MadSci Network: Chemistry
Query:

Re: Relationship between Activation Energy and Bond Energies

Date: Tue Sep 6 15:26:45 2005
Posted By: Dan Berger, Faculty Chemistry/Science, Bluffton University
Area of science: Chemistry
ID: 1121449759.Ch
Message:

First, I went to a table of bond energies and checked. I’m not too worried about the particular number, but yours seems to be a bit high.

The specific problem you are having is that you haven’t got the right reaction mechanism; in this particular reaction type, called SN2, the C-OH bond forms at the same time that the C-Br bond breaks, so it “donates” some energy to the activated complex and reduces its overall energy.
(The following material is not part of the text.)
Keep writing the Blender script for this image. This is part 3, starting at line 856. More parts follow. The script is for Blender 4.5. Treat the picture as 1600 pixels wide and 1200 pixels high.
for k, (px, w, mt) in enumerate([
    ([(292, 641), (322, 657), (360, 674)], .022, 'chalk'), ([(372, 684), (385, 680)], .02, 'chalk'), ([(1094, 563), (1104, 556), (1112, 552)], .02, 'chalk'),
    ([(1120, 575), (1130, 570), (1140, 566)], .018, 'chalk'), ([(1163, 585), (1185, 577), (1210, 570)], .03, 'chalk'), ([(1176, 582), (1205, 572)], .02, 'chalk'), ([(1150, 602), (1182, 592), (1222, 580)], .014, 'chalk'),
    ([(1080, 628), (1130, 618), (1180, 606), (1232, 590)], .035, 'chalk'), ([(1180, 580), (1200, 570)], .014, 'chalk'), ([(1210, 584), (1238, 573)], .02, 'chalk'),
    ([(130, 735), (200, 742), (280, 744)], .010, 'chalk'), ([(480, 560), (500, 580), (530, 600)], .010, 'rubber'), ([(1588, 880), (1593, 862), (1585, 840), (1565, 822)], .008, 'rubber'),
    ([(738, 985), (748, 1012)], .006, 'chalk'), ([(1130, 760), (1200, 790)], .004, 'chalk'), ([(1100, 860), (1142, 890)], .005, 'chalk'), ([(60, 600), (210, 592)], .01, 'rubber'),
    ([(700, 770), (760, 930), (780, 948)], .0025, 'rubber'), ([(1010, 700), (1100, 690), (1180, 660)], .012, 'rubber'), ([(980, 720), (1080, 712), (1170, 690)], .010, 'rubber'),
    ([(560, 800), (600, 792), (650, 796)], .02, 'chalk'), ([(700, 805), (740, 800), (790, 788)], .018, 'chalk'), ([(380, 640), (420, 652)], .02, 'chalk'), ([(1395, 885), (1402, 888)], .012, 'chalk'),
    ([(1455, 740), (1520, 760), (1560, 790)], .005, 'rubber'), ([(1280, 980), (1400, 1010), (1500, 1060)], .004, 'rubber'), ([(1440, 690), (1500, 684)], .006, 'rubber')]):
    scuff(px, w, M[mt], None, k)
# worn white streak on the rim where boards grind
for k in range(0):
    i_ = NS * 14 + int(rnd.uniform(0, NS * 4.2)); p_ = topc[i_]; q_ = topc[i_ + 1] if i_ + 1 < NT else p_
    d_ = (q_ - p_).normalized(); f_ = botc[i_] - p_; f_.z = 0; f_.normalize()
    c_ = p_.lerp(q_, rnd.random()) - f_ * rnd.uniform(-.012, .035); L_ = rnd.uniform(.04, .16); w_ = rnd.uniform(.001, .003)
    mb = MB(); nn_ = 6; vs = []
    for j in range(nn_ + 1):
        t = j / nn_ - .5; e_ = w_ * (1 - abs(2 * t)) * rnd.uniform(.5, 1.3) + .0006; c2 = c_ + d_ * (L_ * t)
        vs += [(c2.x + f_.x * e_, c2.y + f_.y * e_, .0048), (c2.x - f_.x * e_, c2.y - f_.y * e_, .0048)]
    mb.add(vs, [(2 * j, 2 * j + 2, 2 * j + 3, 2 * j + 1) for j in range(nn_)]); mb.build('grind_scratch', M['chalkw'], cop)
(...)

But you also have some conceptual problems: these tables of bond energies simply cannot be used in this way.

Bond energies in these tables are for so-called “homolytic" cleavages in which there is no separation of charge. If you use the bond energies as they were intended, to predict an overall reaction energy, that wouldn’t matter. Thermodynamics guarantees that you will get something quite close to the actual overall reaction enthalpy no matter how you arrive at it; if you go by a higher-energy pathway (homolytic cleavage) you are returned more energy by the homolytic reformation of bonds.

But you can’t use bond energies to arrive at activation energies for a particular reaction, because activation energies—unlike overall reaction energies—are sensitively dependent on the way you get from point A to point B. And in the reaction you are concerned with, you definitely don’t get there by homolytic bond cleavage!

Think of it this way: an overall reaction energy, and the bond energy tables from which you can calculate it, are like a table of city elevations. It tells you that Albany is on higher ground than New York. But it doesn’t tell you the best way to get from one to the other.

An activation energy measures the lowest-effort way to get from Albany to New York; you go down the Hudson Valley, not through the Catskills. (And you need a different tool to tell you this: not a table of elevations, but a topographic map.)

The only valid way you could use these tables of bond energies to estimate activation energies is if you also knew that the reaction actually proceeded by homolytic bond cleavage, as some free- radical reactions do. Try using your table of bond energies to estimate the activation energy for free-radical bromination of methane… (And even there it might not work, because there are simultaneous bond forming/bond breaking steps in that reaction, too.)